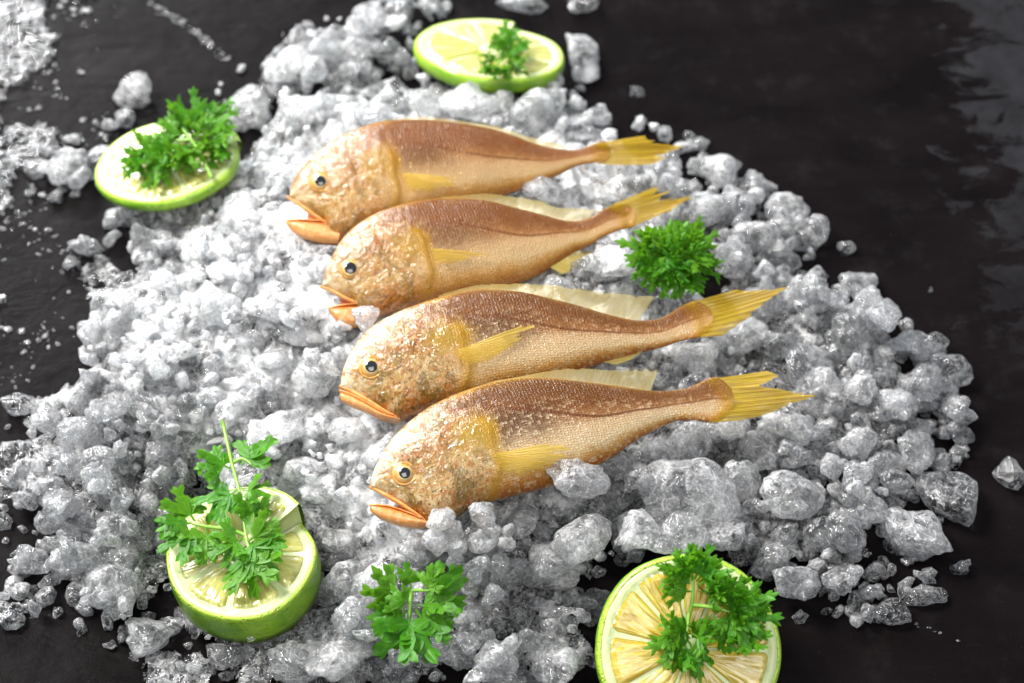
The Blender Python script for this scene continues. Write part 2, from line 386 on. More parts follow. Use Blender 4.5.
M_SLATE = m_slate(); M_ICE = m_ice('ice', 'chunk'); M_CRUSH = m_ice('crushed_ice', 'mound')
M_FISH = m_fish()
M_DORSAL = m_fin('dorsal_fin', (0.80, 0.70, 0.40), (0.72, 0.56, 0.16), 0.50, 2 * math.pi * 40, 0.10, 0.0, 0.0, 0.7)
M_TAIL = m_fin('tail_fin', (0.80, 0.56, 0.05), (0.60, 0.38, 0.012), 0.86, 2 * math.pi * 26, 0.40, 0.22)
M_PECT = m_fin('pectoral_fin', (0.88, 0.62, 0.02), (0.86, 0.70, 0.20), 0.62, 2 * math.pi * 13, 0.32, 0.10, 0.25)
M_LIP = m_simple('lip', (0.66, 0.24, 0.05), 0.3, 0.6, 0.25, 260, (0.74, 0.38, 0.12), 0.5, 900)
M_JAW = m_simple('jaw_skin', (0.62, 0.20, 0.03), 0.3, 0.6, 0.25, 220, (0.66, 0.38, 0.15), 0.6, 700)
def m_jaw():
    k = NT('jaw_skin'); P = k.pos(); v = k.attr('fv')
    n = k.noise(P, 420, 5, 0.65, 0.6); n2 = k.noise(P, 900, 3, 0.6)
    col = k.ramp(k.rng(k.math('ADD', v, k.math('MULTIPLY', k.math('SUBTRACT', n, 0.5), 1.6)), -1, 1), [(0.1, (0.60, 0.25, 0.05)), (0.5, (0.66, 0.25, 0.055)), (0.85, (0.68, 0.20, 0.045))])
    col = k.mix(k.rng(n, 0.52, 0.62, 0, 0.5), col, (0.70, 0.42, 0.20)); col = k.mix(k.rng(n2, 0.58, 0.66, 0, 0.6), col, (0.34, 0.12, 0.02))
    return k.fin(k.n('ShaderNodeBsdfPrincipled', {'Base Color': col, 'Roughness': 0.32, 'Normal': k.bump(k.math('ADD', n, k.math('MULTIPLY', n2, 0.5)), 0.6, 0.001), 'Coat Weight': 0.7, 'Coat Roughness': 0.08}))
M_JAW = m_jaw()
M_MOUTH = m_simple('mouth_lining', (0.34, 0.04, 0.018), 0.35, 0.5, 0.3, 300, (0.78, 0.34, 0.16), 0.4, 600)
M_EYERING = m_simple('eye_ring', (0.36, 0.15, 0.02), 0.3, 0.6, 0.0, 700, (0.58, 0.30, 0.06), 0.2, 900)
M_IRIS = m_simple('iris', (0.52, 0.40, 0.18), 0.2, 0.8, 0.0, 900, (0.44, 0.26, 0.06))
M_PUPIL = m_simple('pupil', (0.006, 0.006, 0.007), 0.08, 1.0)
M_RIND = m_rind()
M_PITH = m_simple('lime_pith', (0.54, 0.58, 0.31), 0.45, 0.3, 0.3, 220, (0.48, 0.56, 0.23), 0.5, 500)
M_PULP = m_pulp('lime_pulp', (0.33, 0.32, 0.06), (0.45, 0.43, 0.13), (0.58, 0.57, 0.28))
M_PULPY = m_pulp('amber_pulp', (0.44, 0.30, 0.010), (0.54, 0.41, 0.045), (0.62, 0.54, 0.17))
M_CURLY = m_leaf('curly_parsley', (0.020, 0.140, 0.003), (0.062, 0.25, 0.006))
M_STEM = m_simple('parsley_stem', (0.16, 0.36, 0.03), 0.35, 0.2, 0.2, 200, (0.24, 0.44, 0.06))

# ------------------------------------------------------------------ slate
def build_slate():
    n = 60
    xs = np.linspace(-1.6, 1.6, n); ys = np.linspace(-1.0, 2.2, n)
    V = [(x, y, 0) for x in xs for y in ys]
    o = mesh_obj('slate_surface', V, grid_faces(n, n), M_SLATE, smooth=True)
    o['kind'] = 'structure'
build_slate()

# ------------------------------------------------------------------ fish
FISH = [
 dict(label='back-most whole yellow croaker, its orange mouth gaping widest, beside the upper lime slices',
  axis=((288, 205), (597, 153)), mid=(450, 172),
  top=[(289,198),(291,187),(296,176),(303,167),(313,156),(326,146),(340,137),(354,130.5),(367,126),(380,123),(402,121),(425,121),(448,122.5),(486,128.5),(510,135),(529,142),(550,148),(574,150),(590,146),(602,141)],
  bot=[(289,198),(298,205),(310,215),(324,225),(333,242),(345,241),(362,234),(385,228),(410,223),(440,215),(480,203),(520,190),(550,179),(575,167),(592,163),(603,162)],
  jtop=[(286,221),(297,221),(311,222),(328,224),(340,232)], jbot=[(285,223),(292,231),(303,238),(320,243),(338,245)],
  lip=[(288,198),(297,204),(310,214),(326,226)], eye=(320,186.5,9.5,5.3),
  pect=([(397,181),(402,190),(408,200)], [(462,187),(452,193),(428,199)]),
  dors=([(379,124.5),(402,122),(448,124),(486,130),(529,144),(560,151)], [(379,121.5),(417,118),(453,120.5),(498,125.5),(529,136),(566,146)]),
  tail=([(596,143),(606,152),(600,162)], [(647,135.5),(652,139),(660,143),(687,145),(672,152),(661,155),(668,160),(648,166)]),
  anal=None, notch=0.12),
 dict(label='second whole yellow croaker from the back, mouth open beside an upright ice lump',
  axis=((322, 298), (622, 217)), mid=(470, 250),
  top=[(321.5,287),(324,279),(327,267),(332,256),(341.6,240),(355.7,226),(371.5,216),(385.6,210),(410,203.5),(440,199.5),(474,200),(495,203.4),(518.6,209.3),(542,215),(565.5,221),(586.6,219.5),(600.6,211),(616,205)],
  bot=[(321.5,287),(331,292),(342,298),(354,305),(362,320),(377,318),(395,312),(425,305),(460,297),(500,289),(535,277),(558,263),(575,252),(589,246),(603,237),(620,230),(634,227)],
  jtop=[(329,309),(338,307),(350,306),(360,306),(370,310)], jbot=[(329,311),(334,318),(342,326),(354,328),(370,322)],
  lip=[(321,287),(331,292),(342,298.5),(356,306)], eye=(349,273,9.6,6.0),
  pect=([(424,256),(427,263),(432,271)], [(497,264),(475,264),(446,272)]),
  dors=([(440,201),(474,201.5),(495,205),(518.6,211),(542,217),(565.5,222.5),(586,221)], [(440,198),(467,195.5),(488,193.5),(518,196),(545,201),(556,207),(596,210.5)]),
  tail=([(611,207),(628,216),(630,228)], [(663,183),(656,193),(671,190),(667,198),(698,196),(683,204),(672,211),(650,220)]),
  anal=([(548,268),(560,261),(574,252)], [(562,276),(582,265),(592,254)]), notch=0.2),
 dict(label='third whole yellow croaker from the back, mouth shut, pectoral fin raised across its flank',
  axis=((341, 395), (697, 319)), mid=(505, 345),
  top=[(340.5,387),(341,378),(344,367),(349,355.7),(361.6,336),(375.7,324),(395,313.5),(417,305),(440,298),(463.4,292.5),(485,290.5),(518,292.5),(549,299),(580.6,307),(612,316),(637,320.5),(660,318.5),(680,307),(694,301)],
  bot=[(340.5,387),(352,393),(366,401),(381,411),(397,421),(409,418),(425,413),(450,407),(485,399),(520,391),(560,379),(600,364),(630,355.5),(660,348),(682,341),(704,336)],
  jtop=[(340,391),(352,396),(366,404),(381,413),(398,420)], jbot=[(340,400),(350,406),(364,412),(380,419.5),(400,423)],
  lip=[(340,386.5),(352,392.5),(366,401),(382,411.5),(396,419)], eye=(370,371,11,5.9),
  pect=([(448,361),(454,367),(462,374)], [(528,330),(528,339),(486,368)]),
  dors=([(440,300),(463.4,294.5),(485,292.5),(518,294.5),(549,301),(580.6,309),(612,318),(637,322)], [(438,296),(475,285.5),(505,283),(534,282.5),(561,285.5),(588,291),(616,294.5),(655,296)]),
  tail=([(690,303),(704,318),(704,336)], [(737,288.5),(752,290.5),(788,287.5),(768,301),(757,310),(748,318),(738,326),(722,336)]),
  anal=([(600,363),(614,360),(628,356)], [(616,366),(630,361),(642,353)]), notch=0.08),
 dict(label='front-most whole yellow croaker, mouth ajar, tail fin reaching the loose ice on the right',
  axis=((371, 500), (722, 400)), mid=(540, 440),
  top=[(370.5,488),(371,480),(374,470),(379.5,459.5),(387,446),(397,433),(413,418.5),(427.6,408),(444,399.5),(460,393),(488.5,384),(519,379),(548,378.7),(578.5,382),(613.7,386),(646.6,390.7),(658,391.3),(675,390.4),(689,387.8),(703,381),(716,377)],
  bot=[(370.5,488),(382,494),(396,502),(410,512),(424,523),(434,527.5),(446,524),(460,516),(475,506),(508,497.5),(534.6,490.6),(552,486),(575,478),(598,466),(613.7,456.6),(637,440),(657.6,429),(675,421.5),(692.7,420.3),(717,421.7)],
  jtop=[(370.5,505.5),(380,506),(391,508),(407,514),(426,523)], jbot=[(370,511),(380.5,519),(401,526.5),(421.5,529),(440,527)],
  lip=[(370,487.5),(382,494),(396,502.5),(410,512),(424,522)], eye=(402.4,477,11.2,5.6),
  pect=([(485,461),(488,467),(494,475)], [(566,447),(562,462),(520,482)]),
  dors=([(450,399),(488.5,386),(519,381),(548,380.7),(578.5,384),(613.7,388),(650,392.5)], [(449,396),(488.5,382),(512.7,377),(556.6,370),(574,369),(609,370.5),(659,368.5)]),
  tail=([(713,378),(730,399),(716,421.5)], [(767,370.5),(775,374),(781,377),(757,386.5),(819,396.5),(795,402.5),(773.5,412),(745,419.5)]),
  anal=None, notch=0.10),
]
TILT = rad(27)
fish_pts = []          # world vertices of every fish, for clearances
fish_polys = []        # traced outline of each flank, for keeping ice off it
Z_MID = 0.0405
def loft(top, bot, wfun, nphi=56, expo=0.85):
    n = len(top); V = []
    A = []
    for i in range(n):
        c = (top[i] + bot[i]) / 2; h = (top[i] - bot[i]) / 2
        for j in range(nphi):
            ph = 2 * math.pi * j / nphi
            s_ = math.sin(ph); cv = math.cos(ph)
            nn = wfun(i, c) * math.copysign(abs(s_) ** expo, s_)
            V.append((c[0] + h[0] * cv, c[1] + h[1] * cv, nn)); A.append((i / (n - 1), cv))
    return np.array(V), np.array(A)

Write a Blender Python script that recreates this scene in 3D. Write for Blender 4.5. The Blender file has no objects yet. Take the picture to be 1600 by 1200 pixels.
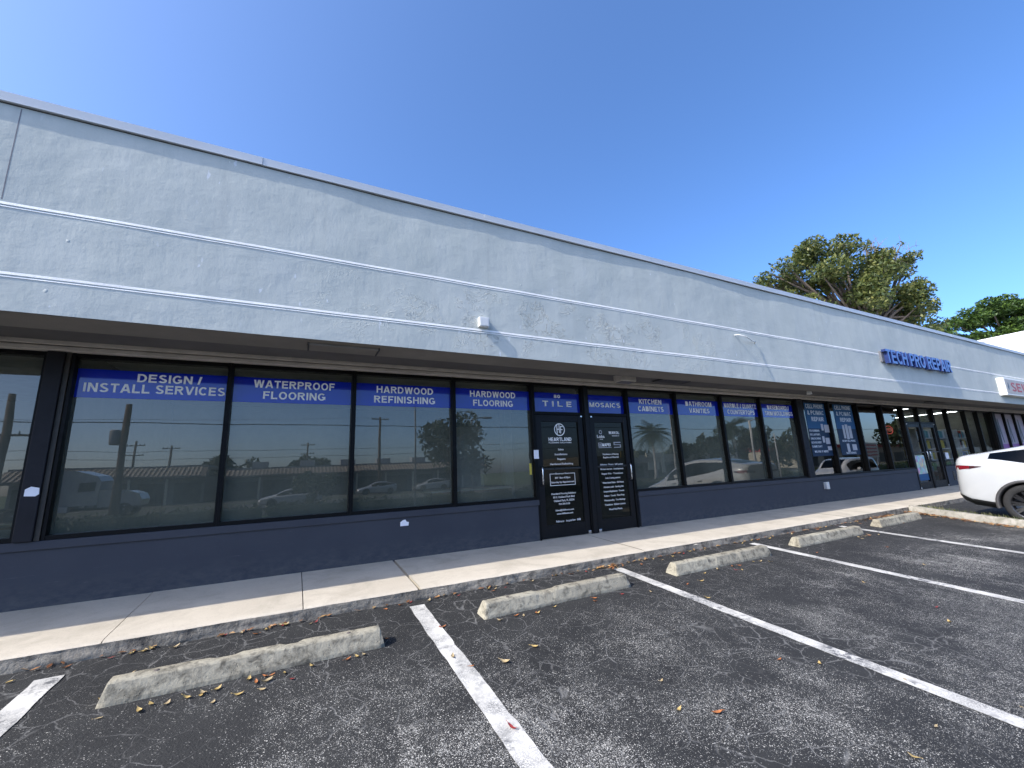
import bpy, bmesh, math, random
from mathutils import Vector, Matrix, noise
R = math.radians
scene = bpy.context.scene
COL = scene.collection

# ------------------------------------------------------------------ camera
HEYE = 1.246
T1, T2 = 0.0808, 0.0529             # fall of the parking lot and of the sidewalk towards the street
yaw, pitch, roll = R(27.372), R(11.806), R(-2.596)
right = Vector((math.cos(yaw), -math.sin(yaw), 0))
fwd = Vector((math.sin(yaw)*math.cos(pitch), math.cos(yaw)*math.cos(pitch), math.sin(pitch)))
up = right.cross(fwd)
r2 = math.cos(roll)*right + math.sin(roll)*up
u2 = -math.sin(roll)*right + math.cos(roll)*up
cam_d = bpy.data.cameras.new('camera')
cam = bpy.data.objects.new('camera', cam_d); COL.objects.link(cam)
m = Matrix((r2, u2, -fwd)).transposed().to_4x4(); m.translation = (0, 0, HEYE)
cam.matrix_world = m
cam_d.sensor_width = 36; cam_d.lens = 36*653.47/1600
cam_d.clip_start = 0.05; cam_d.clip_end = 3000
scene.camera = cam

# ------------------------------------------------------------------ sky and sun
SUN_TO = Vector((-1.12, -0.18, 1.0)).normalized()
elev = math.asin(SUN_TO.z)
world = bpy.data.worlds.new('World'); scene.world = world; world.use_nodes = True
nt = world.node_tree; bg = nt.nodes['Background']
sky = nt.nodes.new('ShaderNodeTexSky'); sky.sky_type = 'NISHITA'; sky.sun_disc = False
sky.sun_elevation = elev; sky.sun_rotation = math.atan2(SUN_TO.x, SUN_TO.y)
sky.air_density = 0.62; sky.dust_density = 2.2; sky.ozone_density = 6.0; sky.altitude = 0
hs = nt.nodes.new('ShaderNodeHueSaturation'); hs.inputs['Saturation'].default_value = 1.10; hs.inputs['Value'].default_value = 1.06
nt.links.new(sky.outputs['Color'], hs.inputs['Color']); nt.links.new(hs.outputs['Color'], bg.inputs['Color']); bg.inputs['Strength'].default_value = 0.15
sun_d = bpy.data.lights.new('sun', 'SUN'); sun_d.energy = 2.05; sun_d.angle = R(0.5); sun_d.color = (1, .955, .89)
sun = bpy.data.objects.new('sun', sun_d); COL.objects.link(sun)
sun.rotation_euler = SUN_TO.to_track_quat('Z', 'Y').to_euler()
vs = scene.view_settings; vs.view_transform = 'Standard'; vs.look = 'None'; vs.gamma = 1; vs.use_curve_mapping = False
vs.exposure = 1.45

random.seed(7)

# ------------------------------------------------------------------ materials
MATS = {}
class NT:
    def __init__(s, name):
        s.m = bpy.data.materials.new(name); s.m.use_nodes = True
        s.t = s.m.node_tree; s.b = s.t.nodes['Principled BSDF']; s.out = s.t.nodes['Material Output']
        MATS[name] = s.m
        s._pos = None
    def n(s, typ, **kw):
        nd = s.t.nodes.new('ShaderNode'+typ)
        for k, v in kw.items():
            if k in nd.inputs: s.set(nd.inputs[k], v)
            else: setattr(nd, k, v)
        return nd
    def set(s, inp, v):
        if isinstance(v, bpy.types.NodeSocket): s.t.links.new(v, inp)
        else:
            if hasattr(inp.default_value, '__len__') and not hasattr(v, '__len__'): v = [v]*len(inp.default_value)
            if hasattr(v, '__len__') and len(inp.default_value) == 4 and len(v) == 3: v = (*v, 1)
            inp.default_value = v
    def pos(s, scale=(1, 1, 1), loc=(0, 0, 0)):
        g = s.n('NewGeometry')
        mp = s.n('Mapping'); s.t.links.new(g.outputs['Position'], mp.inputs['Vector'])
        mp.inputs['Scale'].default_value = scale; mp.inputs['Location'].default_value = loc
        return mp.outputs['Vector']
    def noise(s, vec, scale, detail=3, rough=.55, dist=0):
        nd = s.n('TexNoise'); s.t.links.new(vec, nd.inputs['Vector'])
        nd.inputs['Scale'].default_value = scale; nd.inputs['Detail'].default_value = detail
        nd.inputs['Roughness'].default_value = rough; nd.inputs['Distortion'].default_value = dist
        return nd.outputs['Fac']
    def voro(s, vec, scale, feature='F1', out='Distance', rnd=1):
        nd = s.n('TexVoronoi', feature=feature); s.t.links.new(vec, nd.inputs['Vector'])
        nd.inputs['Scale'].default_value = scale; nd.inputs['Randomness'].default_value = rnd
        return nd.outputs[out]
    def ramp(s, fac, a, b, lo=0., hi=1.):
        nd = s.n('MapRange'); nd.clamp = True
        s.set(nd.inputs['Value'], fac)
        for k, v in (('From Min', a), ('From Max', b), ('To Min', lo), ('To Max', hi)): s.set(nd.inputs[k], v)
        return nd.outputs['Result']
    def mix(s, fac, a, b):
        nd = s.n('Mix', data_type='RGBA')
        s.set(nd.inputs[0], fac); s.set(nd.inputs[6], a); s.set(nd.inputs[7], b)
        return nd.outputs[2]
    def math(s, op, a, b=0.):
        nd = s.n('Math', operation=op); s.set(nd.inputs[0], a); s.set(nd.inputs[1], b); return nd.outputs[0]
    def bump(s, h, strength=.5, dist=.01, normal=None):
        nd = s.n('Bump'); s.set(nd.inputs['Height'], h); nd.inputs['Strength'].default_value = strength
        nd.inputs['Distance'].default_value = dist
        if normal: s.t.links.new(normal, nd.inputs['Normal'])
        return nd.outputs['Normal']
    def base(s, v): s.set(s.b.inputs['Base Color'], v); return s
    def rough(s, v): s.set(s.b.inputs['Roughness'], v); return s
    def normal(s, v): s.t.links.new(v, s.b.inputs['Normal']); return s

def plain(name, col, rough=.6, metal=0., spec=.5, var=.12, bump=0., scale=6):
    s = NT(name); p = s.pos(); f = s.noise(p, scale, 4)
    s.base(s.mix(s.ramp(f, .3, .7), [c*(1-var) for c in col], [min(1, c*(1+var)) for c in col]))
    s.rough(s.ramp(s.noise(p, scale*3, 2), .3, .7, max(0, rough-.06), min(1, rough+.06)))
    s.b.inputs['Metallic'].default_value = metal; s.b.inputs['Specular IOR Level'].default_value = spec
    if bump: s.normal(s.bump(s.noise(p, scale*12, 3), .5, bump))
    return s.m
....
From the records above, copy exactly the stretch from the line holding "Write a Blender" through the line holding "scene.camera = cam", both ends included, without the pictures.

Write a Blender Python script that recreates this scene in 3D. Write for Blender 4.5. The Blender file has no objects yet. Take the picture to be 1600 by 1200 pixels.
import bpy, bmesh, math, random
from mathutils import Vector, Matrix, noise
R = math.radians
scene = bpy.context.scene
COL = scene.collection

# ------------------------------------------------------------------ camera
HEYE = 1.246
T1, T2 = 0.0808, 0.0529             # fall of the parking lot and of the sidewalk towards the street
yaw, pitch, roll = R(27.372), R(11.806), R(-2.596)
right = Vector((math.cos(yaw), -math.sin(yaw), 0))
fwd = Vector((math.sin(yaw)*math.cos(pitch), math.cos(yaw)*math.cos(pitch), math.sin(pitch)))
up = right.cross(fwd)
r2 = math.cos(roll)*right + math.sin(roll)*up
u2 = -math.sin(roll)*right + math.cos(roll)*up
cam_d = bpy.data.cameras.new('camera')
cam = bpy.data.objects.new('camera', cam_d); COL.objects.link(cam)
m = Matrix((r2, u2, -fwd)).transposed().to_4x4(); m.translation = (0, 0, HEYE)
cam.matrix_world = m
cam_d.sensor_width = 36; cam_d.lens = 36*653.47/1600
cam_d.clip_start = 0.05; cam_d.clip_end = 3000
scene.camera = cam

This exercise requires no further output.